Stated task →
Restate, exactly and without pictures, the lines from the start of the listing below through the line holding "SC.camera = camo".
◆ ◆ ◆ ◆
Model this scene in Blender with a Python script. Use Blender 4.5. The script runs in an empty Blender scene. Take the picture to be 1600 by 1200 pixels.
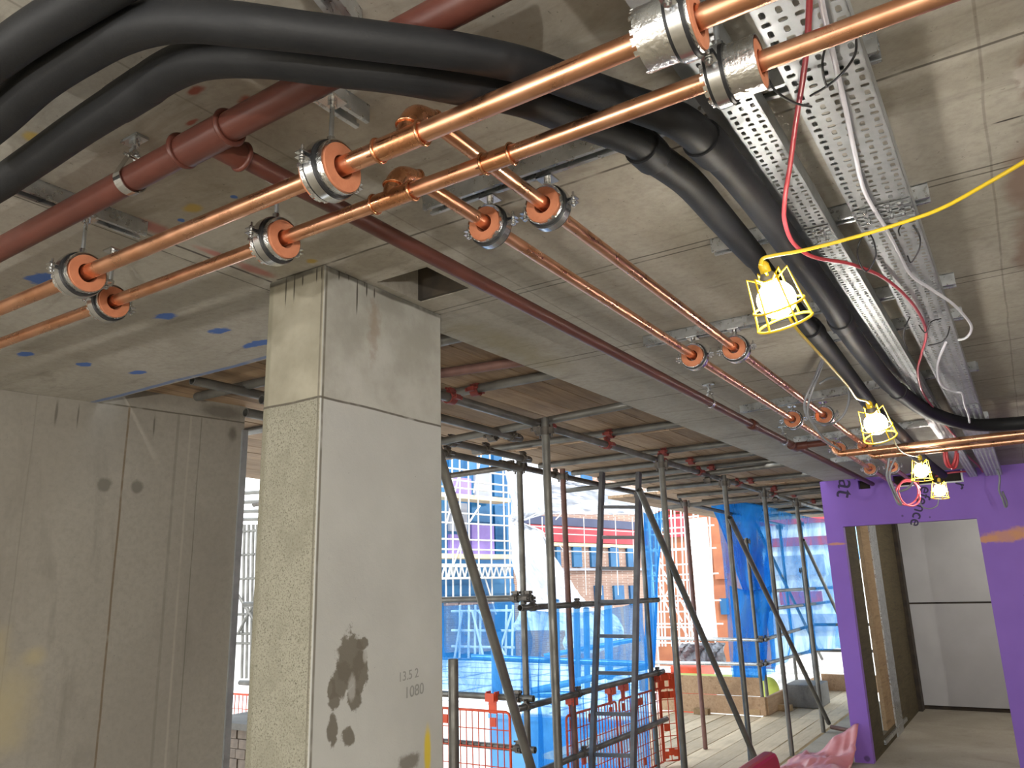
import bpy, math, random
from mathutils import Vector, Matrix, noise as mnoise
random.seed(7)
SC = bpy.context.scene
COL = SC.collection
PI = math.pi
V = Vector

# ------------------------------------------------------------------ camera
EYE = 1.70
YAW, PITCH, ROLL, FOC = math.radians(-32.4228), math.radians(14.5949), math.radians(-1.6667), 1232.61
def _rot():
    cy, sy, cp, sp = math.cos(YAW), math.sin(YAW), math.cos(PITCH), math.sin(PITCH)
    f = V((sy*cp, cy*cp, sp)); r = V((cy, -sy, 0)); u = r.cross(f)
    c, s = math.cos(ROLL), math.sin(ROLL)
    return c*r + s*u, -s*r + c*u, f
CR, CU, CF = _rot()
cam = bpy.data.cameras.new('camera'); camo = bpy.data.objects.new('camera', cam); COL.objects.link(camo)
cam.sensor_fit = 'HORIZONTAL'; cam.sensor_width = 36.0; cam.lens = FOC*36.0/1600.0
cam.clip_start = 0.02; cam.clip_end = 500
mw = Matrix((( CR.x, CU.x, -CF.x, 0), (CR.y, CU.y, -CF.y, 0), (CR.z, CU.z, -CF.z, EYE), (0, 0, 0, 1)))
camo.matrix_world = mw
SC.camera = camo

# surveying helpers: where a sight line through a photo pixel meets a real plane
def ray(x, y): return CR*((x-800)/FOC) + CU*(-(y-600)/FOC) + CF
def PZ(x, y, z): d = ray(x, y); t = (z-EYE)/d.z; return V((d.x*t, d.y*t, z))
def PY(x, y, Y): d = ray(x, y); t = Y/d.y; return V((d.x*t, Y, EYE+d.z*t))
def PX(x, y, X): d = ray(x, y); t = X/d.x; return V((X, d.y*t, EYE+d.z*t))
def PD(x, y, t):
    d = ray(x, y); t = min(t, .955/d.z) if d.z > .02 else t; return V((d.x*t, d.y*t, EYE+d.z*t))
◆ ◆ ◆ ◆
Output of the exercise →
Model this scene in Blender with a Python script. Use Blender 4.5. The script runs in an empty Blender scene. Take the picture to be 1600 by 1200 pixels.
import bpy, math, random
from mathutils import Vector, Matrix, noise as mnoise
random.seed(7)
SC = bpy.context.scene
COL = SC.collection
PI = math.pi
V = Vector

# ------------------------------------------------------------------ camera
EYE = 1.70
YAW, PITCH, ROLL, FOC = math.radians(-32.4228), math.radians(14.5949), math.radians(-1.6667), 1232.61
def _rot():
    cy, sy, cp, sp = math.cos(YAW), math.sin(YAW), math.cos(PITCH), math.sin(PITCH)
    f = V((sy*cp, cy*cp, sp)); r = V((cy, -sy, 0)); u = r.cross(f)
    c, s = math.cos(ROLL), math.sin(ROLL)
    return c*r + s*u, -s*r + c*u, f
CR, CU, CF = _rot()
cam = bpy.data.cameras.new('camera'); camo = bpy.data.objects.new('camera', cam); COL.objects.link(camo)
cam.sensor_fit = 'HORIZONTAL'; cam.sensor_width = 36.0; cam.lens = FOC*36.0/1600.0
cam.clip_start = 0.02; cam.clip_end = 500
mw = Matrix((( CR.x, CU.x, -CF.x, 0), (CR.y, CU.y, -CF.y, 0), (CR.z, CU.z, -CF.z, EYE), (0, 0, 0, 1)))
camo.matrix_world = mw
SC.camera = camo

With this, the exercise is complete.